When gender and technology matter in a data journalism startup  
Candis Callison (University of British Columbia) Mary Lynn Young (University of British Columbia )

Paper short abstract:

Drawing on ethnography and grounded theory, this paper explores how professional journalists’ systems of knowledge, power, and expertise are interrupted and re-articulated in a digital journalism collaborative startup owned and operated by women.

Paper long abstract:

This paper examines what happens when gender matters in a journalism startup that focuses on the production of data journalism. We problematize journalists' established systems of knowledge production, specifically, in this case, how professional expertise and values are interrupted and re-articulated in a digital journalism collaborative startup owned and operated by women.
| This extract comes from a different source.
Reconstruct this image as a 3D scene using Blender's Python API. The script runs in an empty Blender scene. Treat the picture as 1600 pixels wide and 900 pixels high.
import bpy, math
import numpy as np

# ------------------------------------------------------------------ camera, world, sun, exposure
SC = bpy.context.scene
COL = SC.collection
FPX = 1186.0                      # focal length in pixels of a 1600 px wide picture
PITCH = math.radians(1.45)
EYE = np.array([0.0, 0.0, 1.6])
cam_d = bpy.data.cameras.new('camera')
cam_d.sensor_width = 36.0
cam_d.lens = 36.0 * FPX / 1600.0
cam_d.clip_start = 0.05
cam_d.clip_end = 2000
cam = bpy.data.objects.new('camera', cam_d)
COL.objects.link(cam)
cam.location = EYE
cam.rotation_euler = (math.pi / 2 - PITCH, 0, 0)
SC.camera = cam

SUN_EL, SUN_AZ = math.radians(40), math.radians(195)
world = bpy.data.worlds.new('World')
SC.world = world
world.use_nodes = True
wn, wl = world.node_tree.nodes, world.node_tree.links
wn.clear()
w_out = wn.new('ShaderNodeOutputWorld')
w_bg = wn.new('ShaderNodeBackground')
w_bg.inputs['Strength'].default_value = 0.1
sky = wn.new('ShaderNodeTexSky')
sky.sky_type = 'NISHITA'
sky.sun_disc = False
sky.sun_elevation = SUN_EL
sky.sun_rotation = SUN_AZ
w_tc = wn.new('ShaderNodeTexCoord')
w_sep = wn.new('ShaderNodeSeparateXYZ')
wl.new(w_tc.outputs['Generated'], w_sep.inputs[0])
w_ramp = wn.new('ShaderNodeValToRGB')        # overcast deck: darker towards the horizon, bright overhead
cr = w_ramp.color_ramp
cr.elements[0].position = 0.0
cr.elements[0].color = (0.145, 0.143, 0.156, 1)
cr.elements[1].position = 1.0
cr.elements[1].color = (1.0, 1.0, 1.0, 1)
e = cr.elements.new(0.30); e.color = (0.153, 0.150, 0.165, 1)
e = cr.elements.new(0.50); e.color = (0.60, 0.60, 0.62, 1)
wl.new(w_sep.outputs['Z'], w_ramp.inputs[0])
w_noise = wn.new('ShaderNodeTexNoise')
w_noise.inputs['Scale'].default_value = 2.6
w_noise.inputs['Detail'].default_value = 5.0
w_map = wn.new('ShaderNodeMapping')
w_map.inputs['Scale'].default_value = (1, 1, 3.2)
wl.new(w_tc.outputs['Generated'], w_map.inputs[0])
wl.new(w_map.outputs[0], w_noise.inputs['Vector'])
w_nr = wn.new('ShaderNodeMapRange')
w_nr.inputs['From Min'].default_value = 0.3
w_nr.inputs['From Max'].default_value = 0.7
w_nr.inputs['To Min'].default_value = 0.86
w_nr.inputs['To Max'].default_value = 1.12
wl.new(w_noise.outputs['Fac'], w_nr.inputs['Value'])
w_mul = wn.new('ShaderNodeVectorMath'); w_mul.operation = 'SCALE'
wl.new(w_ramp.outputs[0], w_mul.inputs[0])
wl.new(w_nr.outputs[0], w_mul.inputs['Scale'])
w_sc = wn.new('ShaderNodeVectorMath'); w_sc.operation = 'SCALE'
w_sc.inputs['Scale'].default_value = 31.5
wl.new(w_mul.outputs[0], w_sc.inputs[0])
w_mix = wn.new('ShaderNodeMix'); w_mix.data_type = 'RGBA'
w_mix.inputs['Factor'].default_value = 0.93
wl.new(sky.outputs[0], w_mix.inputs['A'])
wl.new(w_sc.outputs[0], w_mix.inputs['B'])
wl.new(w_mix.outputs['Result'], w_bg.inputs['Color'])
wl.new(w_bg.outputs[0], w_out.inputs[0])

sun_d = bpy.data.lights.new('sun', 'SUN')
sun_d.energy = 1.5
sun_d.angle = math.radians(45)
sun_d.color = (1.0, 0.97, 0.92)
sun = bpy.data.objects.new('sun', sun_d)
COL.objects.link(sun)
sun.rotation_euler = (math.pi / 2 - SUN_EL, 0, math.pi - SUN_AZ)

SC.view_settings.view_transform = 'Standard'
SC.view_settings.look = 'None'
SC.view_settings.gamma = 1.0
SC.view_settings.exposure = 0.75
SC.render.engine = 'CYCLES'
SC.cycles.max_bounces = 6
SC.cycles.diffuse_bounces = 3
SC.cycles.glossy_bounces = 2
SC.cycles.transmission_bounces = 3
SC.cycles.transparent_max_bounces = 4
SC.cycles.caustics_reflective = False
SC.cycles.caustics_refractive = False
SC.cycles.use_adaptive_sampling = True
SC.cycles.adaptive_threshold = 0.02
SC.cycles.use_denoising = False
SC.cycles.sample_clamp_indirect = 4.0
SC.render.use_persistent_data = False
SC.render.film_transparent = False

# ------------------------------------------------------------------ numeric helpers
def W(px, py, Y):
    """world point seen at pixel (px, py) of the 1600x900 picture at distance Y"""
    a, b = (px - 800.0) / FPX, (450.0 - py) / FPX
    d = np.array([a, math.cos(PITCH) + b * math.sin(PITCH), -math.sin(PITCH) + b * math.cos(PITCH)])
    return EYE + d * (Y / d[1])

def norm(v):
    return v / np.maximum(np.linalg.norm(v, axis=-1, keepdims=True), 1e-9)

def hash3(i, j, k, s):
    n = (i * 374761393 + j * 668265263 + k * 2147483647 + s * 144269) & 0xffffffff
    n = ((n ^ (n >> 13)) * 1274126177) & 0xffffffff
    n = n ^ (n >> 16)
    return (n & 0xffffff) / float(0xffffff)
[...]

We are particularly interested in the relationship between the sociotechnical and organizational context, and we argue that new journalism startups informed by gender adapt vernaculars, methods, and approaches to journalism and digital technology that expose broader configurations of power (Callison, 2014; Küng, Picard and Towse, 2008). Feminist media studies scholars have made significant contributions to our understanding of gendered representations, organizational contexts, professional labeling and identities as well as material labor environments inherent in the traditional journalistic mission (Young, 2005; Byerly, 2011; Robinson, 2005; Van Zoonen, 1998). Our contribution lies in bringing a feminist STS approach alongside as the relationship between gender, technology and journalism is relatively underdeveloped, relying on relevant yet existing disciplinary approaches such as gendered norms and practices (Appelgren and Nygren, 2014; Young and Hermida, 2014). We employ ethnographic methodologies and grounded theory to explore how journalists engage in a system of co-produced power, knowledge, and expertise (Faulkner, 2009; Haraway, 1997; Jasanoff, 2004; Wynne, 2008) that has significant consequences for women's access to emergent professional identities and media ownership, and the ongoing evolution of methods and models related to data and collaborative journalism (Gillespie, Boczkowski & Foot, 2014).